How far reduced, how distant the end, no one yet knew. No one could realize that for numbers engaged and for rate and number of losses suffered over a comparable period of combat, the greatest battle of the war had already been fought. No one could yet foresee its consequences: how the ultimate occupation of all Belgium and northern France would put the Germans in possession of the industrial power of both countries, of the manufactures of Liège, the coal of the Borinage, the iron ore of Lorraine, the factories of Lille, the rivers and railroads and agriculture, and this occupation, feeding German ambition and fastening upon France the fixed resolve to fight to the last drop of recovery and reparation, would block all later attempts at compromise peace or "peace without victory" and would prolong the war for four more years.

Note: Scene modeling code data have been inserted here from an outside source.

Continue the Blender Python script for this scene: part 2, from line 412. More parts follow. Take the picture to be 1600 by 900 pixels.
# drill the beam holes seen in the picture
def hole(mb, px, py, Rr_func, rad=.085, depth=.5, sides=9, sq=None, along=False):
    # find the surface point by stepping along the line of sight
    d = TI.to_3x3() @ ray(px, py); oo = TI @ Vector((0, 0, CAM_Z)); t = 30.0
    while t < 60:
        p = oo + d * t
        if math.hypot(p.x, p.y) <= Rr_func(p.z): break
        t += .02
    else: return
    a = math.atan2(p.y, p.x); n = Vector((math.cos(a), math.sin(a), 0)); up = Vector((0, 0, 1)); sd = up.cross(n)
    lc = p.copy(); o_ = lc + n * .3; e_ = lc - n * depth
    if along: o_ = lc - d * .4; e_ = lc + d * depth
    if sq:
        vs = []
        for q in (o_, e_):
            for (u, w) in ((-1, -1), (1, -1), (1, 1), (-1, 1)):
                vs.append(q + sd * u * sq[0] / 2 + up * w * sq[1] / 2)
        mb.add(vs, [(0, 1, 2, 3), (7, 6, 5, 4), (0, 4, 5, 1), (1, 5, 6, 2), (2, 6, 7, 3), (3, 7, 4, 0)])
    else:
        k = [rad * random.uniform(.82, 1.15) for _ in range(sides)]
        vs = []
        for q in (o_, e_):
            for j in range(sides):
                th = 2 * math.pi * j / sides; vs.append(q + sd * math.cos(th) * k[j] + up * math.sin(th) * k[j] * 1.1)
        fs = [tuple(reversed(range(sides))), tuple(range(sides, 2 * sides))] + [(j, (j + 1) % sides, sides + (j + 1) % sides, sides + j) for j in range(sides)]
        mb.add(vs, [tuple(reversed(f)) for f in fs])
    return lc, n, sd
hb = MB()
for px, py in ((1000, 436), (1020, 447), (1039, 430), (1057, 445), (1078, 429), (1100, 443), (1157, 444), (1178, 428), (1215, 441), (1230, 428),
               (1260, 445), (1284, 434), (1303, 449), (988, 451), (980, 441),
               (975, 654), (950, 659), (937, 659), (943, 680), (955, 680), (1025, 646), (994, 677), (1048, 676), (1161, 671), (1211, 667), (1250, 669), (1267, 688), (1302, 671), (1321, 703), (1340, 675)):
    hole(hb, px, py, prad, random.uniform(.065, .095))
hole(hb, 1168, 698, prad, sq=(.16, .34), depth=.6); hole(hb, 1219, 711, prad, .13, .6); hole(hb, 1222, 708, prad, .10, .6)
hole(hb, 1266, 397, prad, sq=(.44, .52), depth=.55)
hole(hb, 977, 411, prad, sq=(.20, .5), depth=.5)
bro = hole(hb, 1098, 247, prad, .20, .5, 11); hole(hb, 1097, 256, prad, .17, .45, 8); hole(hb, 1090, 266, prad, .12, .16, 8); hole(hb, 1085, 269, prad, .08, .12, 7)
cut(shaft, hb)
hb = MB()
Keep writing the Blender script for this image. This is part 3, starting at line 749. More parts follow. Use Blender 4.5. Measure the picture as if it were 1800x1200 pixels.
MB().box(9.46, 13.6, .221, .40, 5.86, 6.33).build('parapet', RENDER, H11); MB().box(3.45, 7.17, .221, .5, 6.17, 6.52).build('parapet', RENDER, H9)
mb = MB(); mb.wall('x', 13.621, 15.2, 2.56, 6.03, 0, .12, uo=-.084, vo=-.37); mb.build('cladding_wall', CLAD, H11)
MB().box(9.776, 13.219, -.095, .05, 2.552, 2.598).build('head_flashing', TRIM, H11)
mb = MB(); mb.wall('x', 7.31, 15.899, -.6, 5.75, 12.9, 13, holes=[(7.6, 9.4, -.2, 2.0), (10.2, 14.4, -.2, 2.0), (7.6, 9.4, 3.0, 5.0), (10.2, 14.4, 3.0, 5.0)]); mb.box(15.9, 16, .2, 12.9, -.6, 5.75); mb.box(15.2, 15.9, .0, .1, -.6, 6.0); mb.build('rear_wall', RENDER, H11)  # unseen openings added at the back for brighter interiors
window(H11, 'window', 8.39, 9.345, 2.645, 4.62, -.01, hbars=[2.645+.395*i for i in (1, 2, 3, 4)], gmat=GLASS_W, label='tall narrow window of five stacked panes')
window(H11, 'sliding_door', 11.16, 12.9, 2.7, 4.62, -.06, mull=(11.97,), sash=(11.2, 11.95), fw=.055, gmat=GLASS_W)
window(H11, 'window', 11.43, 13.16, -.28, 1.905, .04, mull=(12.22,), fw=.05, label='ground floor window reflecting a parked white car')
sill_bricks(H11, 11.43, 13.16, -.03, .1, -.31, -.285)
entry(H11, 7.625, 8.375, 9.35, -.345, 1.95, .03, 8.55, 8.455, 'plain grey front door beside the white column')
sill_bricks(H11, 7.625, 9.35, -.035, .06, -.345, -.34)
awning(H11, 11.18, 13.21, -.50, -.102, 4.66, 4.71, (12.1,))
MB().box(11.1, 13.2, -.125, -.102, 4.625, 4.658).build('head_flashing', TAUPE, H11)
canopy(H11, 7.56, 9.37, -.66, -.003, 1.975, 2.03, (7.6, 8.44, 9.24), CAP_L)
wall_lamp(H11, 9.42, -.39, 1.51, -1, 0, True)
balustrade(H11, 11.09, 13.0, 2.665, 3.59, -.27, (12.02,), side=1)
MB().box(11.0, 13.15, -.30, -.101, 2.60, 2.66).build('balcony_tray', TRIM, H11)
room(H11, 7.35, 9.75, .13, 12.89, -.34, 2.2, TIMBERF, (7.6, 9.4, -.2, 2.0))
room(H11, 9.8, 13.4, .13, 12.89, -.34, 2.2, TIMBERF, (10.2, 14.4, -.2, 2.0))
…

All this is hindsight. On August 24 the Germans felt an immense surge of confidence. They saw only beaten armies ahead; the genius of Schlieffen had been proved; decisive victory seemed within German grasp. In France, President Poincaré wrote in his diary: We must make up our minds both to retreat and to invasion. So much for the illusions of the last fortnight. Now the future of France depends on her powers of resistance."

Élan had not been enough.

[p. 262]


No, it was enough, and these nations did not know what was to come. Nor did they adjust to war on a scale more horrific than any known before. In the slim collection of essays, World War I: A Turning Point in Modern History, editor Jack J. Roth writes in the introduction:

...World War I possibly played a unique role in this convulsion – it may have "stacked the cards for the future." The war was in many ways without precedent: never had so many nations been involved; never had a war absorbed so much of the resources of the combatants or left them so exhausted; and never had the slaughter been of such magnitude or so senseless. In the Battle of Verdun, for example, casualties on both sides numbered over 750,000; at the Somme it was over 1,200,000 and the battle lines hardly changed. One out of every two French males who were between the ages of twenty and thirty-two in 1914 was killed during the war. If Europeans could accept casualties on such a scale, they could accept almost anything in the way of slaughter. The greatest tragedy of our time – its monstrous violence – begins in the trenches of World War I. Verdun and the Somme opened the way to Auschwitz and Hiroshima...

[pp. 5-6]


The casualties in World War I were staggering, and the descriptions of many of the battles, and trench warfare in general, are chilling. And there was far more to come.

(Minor revisions for typos and clarity. This post is part of a series on war, and a smaller set of posts for Armistice Day 2009.)